If it is fact that the reason most of these school-shooters do what they do because they feel picked on and alienated, and if the people of this country refuse to get over their love affair with fire-arms, it seems the sensible solution would be to legalize dueling.

If these mass-killers had a chance to just call out the first jerk who picked on them, then there are only two possible outcomes: The "outcast" shoots the bully, making it less likely that anyone else will pick on him, or the "outcast" is shot, making it impossible for him to shoot anyone.

hobbyfan said...

There was never anything like this when I was in school. Guns have become too easily accessible to the "alienated" or "disenfranchised" youth that commit these shootings. The part I don't get is the need to martyr themselves in order to avoid capture, prosecution, and the probable psychiatric treatement that they actually need to address their issues. That these kids shoot themselves after the massacre says that they can't handle the disrespect, and are just giving up on themselves, taking a few innocent lives with them. The biggest thing these kids are guilty of is terrible judgment.

Samuel Wilson said...

Mr. Swift, that is a very modest proposal. Its feasibility depends on whether or not your typical school-shooter is a coward. You might assume that he isn't because he's prepared to die, but cowardice has a double meaning. It denotes not only a lack of courage, but also a lack of honor.

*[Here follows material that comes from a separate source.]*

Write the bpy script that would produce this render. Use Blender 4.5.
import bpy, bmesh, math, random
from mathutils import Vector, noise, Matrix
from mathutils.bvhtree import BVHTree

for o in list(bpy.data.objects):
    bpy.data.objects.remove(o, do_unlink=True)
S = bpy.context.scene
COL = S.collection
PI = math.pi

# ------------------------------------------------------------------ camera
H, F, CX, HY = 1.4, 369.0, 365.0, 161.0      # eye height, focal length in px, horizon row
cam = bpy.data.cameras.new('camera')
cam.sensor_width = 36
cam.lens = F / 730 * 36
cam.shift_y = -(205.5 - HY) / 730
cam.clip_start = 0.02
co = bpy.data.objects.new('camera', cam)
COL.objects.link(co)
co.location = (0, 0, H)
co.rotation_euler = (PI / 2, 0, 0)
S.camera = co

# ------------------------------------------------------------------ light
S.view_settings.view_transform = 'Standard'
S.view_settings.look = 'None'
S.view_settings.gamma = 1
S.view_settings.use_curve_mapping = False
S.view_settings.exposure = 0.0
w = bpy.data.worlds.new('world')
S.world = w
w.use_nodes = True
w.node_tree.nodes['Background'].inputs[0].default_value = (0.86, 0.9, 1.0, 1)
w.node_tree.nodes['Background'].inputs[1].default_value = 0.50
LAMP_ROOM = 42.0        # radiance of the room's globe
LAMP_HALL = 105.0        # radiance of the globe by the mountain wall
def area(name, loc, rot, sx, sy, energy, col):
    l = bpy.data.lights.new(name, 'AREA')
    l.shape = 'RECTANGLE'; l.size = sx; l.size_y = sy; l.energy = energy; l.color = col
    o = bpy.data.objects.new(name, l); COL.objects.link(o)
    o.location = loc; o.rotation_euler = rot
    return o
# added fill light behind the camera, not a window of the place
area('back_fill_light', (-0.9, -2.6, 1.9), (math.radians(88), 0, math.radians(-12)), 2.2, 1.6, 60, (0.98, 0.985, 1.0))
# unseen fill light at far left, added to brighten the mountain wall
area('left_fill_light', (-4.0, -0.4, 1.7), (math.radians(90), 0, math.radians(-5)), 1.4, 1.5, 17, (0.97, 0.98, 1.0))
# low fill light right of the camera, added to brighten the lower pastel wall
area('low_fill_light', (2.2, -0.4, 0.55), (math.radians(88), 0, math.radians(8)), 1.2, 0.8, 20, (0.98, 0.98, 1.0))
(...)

The school-shooter, as well as the suicide bomber, may appear courageous because he gives up his life, but neither is honorable by historic standards because there's nothing like the sort of personal challenge you suggest in their actions. Instead, they attack unarmed people by surprise. The terrorist has a strategic excuse, since a soldier can easily shoot first and decline the challenge later. The school shooter is archetypically if not consistently the victim of bullying, and as such is probably the least likely person to revive the code duello. But I won't rule out your suggestion altogether. Rather, I recommend that you make a really cool movie in which an outcast does exactly as you suggest, and wins. If you can get the idea out into pop culture, it just might catch on as a "cool" thing to do.